DAYTON, Ohio — The buffed silver fuselage of the Memphis Belle now belies the famed B-17 bomber’s six punishing months of World War II air combat and the subsequent decades of neglect that left the plane battered by the elements and stripped by souvenir hunters while on public display in its namesake city.
The most celebrated American aircraft to emerge from the great war rests these days in a cavernous hangar at a southern Ohio Air Force base undergoing a loving and fastidious restoration — from its clear plastic nose cone down to the twin .50-caliber machine guns bristling in the tail.
About the only section left untouched so far is the signature “nose art” on the pilot’s side: the leggy Esquire pinup girl in a bathing suit seductively perched above the Memphis Belle nickname, as much a part of the plane’s legend as its odds-defying 25 bombing missions over occupied Europe in 1942-43.
The plane eventually will be displayed at the National Museum of the U.S. Air Force at Wright-Patterson Air Force Base near Dayton. In the meantime, the public can see the progress of the Belle while museum staffers and volunteers finish the painstaking process of reassembling it over the next two years at the base.
On most Fridays, museum visitors who sign up in advance online (www.nationalmuseum.af.mil/visit/tours.asp) are bused to the remote hangars for a three-hour “behind the scenes” tour that includes a number of planes being restored for display in the museum. The place looks like a boneyard for once-proud flying machines, strewn with fuselage shells, unattached wings and other pieces, but the tours led by volunteer guides who know their stuff bring the old aircraft to life.
There’s a T-6 Texan II training aircraft, a World War II-era Fairchild C-82 Packet cargo plane, and a Vietnam-era Douglas A-1H fighter, all with great stories and all getting the same adoring attention from the museum restoration staff.
For most visitors, however, the highlight will be the majestic Memphis Belle, heralded as the first B-17 to complete its required 25 bombing missions and return to the United States. Mostly in pieces since it was brought to the museum from Tennessee in 2005 aboard six tractor-trailers, the plane started to take a more recognizable shape last fall when the wings were reattached and landing gear lowered. The behind-the-scenes work will continue until the plane is put on display in the huge museum sometime in 2014.

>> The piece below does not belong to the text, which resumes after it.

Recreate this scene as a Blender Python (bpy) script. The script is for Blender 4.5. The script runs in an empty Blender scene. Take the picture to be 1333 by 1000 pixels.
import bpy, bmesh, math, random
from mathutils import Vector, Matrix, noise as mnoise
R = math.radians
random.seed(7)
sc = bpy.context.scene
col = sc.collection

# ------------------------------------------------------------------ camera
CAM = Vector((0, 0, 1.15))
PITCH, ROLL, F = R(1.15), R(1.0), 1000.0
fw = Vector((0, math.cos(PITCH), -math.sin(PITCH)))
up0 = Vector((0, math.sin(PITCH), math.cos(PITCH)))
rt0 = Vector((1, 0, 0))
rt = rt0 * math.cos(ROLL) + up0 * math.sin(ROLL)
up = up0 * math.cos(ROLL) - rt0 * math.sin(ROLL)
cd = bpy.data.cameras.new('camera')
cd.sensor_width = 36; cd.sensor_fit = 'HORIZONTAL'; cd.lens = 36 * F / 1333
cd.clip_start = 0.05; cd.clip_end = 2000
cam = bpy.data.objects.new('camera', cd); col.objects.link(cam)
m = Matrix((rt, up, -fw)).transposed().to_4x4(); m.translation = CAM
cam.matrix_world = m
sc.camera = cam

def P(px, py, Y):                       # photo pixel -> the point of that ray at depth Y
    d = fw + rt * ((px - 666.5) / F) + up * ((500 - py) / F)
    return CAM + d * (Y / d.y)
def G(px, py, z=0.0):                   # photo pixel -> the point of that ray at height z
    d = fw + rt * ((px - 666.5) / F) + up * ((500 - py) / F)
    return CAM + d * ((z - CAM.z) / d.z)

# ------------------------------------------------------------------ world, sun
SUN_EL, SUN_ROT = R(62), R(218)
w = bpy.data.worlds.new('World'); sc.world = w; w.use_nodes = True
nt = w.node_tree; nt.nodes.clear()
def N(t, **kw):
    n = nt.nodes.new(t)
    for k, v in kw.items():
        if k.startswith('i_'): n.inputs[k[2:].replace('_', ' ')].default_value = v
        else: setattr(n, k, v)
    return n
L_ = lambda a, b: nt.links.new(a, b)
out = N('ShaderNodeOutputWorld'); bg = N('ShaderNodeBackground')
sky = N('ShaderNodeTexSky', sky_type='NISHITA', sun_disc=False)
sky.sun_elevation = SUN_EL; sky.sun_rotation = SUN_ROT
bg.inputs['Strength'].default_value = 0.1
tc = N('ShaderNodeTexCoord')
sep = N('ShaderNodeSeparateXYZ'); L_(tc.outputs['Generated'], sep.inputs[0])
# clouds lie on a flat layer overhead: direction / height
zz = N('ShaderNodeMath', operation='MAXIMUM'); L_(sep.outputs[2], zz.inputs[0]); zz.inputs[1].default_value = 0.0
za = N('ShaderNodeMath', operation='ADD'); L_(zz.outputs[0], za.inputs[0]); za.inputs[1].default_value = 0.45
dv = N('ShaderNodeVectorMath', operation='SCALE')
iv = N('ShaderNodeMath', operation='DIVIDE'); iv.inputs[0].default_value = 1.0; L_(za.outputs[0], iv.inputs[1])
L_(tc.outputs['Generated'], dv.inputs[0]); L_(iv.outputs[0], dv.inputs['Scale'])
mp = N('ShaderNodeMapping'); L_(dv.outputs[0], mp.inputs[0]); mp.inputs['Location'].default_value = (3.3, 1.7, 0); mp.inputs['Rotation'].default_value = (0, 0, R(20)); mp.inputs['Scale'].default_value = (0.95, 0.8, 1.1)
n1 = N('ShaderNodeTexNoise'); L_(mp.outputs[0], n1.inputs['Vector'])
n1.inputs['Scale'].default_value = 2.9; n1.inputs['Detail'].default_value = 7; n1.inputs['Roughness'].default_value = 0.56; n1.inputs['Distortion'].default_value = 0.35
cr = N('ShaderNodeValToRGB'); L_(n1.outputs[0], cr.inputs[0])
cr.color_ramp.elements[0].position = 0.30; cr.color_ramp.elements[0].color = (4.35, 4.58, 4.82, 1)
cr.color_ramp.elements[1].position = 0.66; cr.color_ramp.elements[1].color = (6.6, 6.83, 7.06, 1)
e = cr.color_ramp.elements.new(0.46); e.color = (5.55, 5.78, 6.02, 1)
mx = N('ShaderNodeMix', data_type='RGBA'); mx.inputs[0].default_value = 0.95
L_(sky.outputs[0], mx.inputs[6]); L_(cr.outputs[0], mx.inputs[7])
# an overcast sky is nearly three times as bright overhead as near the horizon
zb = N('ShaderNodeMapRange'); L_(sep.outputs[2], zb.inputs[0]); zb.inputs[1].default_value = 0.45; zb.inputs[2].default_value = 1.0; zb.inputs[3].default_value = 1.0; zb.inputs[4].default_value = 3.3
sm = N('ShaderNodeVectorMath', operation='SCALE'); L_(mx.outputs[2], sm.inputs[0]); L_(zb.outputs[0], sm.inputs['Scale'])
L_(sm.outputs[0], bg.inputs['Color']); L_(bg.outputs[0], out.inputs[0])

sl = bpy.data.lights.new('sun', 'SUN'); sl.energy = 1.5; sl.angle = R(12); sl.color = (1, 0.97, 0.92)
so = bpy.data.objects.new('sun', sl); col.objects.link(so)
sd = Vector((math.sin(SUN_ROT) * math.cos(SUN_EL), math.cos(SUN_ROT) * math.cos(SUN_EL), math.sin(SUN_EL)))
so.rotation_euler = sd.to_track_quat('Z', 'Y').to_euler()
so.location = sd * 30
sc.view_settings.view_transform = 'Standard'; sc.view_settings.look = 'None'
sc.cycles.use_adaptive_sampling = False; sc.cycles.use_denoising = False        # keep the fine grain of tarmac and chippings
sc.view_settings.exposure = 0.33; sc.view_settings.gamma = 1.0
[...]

“It’s a very famous aircraft and is very historically significant, too, and it’s really appropriate for us to have it here,” said Greg Hassler, a restoration supervisor at the museum.
The Memphis Belle’s journey to Dayton was a long one.
The B-17F “Flying Fortress” piloted by then-Lt. Robert Morgan had its famous name before it left the U.S. mainland. Morgan, who died in 2004, said it was inspired by his sweetheart, 19-year-old Memphis resident Margaret Polk. The actual moniker came from a riverboat in a John Wayne movie called “Lady for a Night” that Morgan and his co-pilot saw the night before the crew voted on a name. The art was a copy of a pinup girl created by artist George Petty for an issue of the men’s magazine Esquire in 1941.
Before heading for Europe, Morgan flew the bomber to Memphis, where Polk christened it with a bottle of champagne amid much fanfare.
“We could not possibly have seen it at the time, but this was the beginning of the most-publicized romance of World War II,” Morgan wrote in his 2001 memoir. “The national newspaper and magazine boys would leap onto our story of whirlwind courtship interrupted by war, a story enacted thousands of times over by young men and women all across America. What made our version special — or at least highly visible to the media — was that lilting name, and the sexy illustration, emblazoned on the nose of my B-17.”
One of more than 12,000 B-17 heavy bombers built for the war effort, the Belle and its 10-man crew flew daring daylight precision bombing raids on industrial targets and submarine pens in Germany and occupied France from a base in central England. It was harrowing duty. Two out of three young men — their average age was 20 — who flew on those missions did not survive the war. The Memphis Belle and its crew beat the odds in a big way.
Because the plane’s crew members sometimes flew in other planes, they actually completed their 25th mission shortly before the Belle, which flew its 25th on May 19, 1943, making it one of the first B-17s to do so. After being feted by the Army brass and the king and queen of England, most of the original crew and plane were reunited for a highly publicized tour of the U.S. to help sell war bonds in the summer of 1943. A 1944 William Wyler documentary added to the lore, while younger generations were introduced to it in a 1990 hit movie that was a fictionalized account of the final mission.
After the war, the plane was saved from reclamation by the mayor of Memphis, who paid $350 for it. The Belle then sat on display outdoors there for decades, deteriorating from the weather and vandalism. After being moved to a display at Mud Island in Memphis and local attempts at restoration, the Air Force took it to the museum in 2005.